### WHAT IS REQUIRED
Extract from the listing each line in which the word "This" appears.

### RECORDS SHOWN
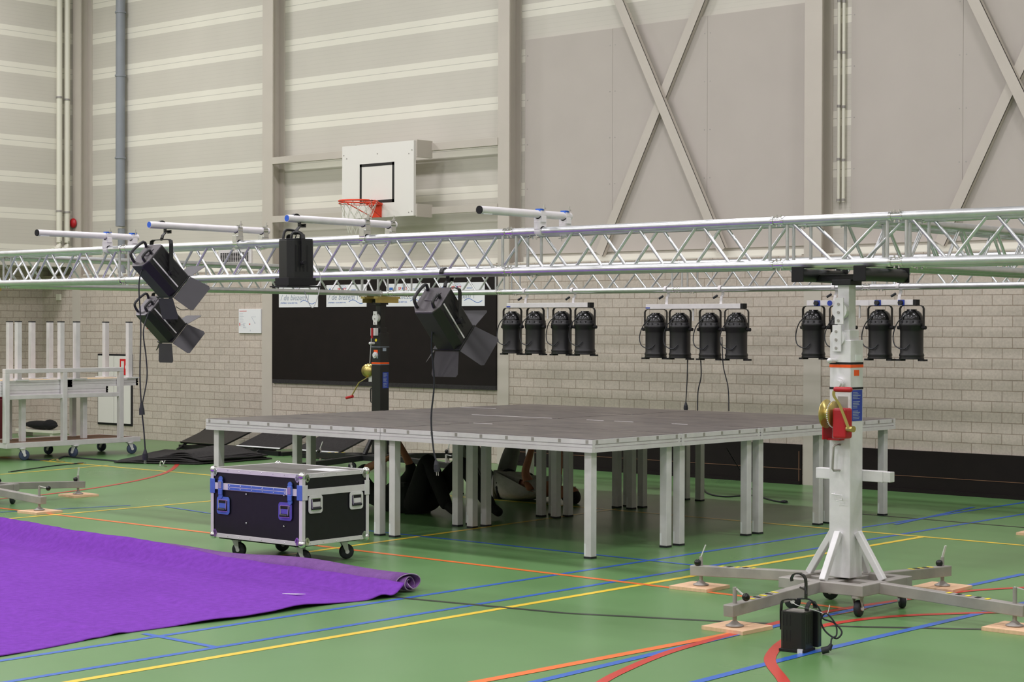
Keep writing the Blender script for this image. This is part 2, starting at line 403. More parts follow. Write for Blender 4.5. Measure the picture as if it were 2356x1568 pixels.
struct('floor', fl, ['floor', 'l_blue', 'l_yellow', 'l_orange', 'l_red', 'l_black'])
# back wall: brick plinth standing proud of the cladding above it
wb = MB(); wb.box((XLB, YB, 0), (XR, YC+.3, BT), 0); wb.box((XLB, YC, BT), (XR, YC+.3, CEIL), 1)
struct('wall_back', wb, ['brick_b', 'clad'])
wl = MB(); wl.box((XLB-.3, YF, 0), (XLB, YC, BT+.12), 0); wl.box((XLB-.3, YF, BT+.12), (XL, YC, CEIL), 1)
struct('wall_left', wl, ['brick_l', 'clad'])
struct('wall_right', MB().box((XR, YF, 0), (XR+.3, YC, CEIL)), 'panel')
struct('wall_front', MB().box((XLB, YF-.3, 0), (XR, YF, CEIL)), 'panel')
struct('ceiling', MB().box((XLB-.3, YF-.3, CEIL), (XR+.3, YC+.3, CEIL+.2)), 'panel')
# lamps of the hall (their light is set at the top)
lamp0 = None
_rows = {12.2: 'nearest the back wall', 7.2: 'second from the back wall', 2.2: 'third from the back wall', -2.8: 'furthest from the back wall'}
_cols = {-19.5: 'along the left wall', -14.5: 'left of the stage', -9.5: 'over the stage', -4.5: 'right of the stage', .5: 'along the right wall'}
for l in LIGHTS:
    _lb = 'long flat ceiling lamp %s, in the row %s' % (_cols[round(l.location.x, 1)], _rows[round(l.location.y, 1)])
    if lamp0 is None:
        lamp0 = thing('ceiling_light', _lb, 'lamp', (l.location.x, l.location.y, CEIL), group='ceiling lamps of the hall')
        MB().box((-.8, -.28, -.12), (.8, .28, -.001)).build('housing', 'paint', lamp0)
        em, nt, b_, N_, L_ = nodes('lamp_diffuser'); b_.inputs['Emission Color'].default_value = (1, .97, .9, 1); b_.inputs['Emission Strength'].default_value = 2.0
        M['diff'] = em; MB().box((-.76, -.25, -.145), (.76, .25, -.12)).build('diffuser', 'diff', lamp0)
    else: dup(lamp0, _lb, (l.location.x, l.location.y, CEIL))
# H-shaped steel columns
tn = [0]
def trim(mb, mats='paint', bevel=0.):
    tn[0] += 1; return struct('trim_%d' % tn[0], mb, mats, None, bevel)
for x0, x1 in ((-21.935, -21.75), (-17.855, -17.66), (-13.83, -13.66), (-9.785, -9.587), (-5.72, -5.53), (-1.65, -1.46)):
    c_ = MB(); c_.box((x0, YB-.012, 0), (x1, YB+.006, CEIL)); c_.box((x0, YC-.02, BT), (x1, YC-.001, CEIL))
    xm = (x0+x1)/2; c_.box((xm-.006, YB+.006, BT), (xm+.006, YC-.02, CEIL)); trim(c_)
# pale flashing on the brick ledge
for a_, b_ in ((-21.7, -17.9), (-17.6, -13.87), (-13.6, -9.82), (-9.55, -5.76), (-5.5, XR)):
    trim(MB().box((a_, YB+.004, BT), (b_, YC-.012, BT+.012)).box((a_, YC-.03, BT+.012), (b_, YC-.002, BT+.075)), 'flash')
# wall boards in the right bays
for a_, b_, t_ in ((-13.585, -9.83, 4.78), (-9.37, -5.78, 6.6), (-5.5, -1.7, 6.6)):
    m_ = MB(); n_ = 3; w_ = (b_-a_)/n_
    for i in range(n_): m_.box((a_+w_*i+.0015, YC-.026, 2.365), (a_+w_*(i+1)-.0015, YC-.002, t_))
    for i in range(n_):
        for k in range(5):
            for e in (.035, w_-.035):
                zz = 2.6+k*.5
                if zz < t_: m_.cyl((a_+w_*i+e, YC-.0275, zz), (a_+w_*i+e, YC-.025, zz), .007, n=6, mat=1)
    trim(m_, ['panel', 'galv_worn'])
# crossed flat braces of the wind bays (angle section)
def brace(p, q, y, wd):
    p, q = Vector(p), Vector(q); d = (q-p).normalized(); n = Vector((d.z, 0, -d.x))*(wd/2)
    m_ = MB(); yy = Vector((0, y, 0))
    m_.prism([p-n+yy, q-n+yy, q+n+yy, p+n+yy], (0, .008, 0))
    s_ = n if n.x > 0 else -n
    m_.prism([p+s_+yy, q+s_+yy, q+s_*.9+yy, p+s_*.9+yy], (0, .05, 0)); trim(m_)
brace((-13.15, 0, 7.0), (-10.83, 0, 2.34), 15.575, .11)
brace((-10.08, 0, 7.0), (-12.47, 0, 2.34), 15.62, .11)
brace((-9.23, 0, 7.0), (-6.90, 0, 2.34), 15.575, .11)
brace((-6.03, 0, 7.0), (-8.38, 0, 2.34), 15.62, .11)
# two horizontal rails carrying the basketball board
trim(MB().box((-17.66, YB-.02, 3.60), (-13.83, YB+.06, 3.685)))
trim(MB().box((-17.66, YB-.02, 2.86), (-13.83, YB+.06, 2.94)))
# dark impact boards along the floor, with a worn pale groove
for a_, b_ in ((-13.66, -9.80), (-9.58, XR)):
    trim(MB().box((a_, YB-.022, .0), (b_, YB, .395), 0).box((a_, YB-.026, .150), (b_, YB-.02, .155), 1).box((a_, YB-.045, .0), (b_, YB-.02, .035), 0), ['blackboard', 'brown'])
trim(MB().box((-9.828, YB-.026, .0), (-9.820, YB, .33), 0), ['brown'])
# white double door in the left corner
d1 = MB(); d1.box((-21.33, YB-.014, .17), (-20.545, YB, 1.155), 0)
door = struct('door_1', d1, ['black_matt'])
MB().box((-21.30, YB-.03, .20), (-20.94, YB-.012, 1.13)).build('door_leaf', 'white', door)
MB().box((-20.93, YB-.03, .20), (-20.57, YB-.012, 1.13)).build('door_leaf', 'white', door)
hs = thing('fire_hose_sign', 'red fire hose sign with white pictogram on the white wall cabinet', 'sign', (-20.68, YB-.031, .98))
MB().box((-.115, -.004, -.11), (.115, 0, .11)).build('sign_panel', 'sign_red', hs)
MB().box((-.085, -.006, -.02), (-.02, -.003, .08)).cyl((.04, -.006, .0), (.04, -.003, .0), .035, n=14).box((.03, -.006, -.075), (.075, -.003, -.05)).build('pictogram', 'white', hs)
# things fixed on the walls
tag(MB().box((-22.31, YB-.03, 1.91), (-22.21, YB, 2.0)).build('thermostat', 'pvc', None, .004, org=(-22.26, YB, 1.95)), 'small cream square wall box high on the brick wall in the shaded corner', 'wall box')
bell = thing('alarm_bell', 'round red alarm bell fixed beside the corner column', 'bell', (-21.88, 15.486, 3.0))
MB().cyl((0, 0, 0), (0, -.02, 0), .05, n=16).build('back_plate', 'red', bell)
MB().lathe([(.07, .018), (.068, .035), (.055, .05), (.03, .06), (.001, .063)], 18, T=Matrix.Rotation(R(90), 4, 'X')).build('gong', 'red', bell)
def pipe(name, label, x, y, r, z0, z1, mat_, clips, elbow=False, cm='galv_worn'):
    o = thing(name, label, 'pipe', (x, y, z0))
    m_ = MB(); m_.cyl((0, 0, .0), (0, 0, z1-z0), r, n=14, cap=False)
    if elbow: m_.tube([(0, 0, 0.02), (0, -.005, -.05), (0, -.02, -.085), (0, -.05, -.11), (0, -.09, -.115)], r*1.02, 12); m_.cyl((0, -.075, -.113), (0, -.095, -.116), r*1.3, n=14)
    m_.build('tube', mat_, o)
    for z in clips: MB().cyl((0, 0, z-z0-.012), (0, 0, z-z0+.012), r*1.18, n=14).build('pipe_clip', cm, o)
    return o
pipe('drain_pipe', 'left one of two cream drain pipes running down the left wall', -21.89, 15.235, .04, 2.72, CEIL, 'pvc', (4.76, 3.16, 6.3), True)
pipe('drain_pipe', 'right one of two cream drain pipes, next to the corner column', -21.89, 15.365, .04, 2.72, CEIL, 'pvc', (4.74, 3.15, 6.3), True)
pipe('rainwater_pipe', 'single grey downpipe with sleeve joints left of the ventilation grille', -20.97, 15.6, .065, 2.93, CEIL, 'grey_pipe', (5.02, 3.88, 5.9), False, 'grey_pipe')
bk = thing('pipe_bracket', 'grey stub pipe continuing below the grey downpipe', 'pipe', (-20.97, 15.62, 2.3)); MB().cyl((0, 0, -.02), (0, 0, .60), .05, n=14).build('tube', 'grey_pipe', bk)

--

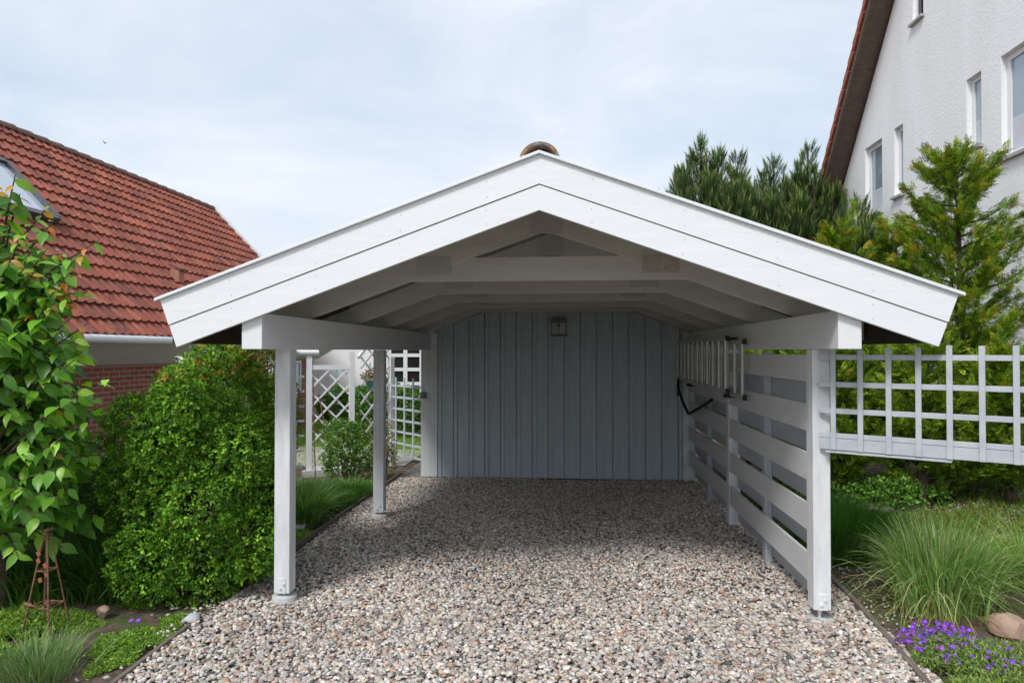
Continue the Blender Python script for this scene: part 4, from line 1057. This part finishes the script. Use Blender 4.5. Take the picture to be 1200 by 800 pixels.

### FINISHED ANSWER
Keep writing the Blender script for this image. This is part 2, starting at line 403. More parts follow. Write for Blender 4.5. Measure the picture as if it were 2356x1568 pixels.
Continue the Blender Python script for this scene: part 4, from line 1057. This part finishes the script. Use Blender 4.5. Take the picture to be 1200 by 800 pixels.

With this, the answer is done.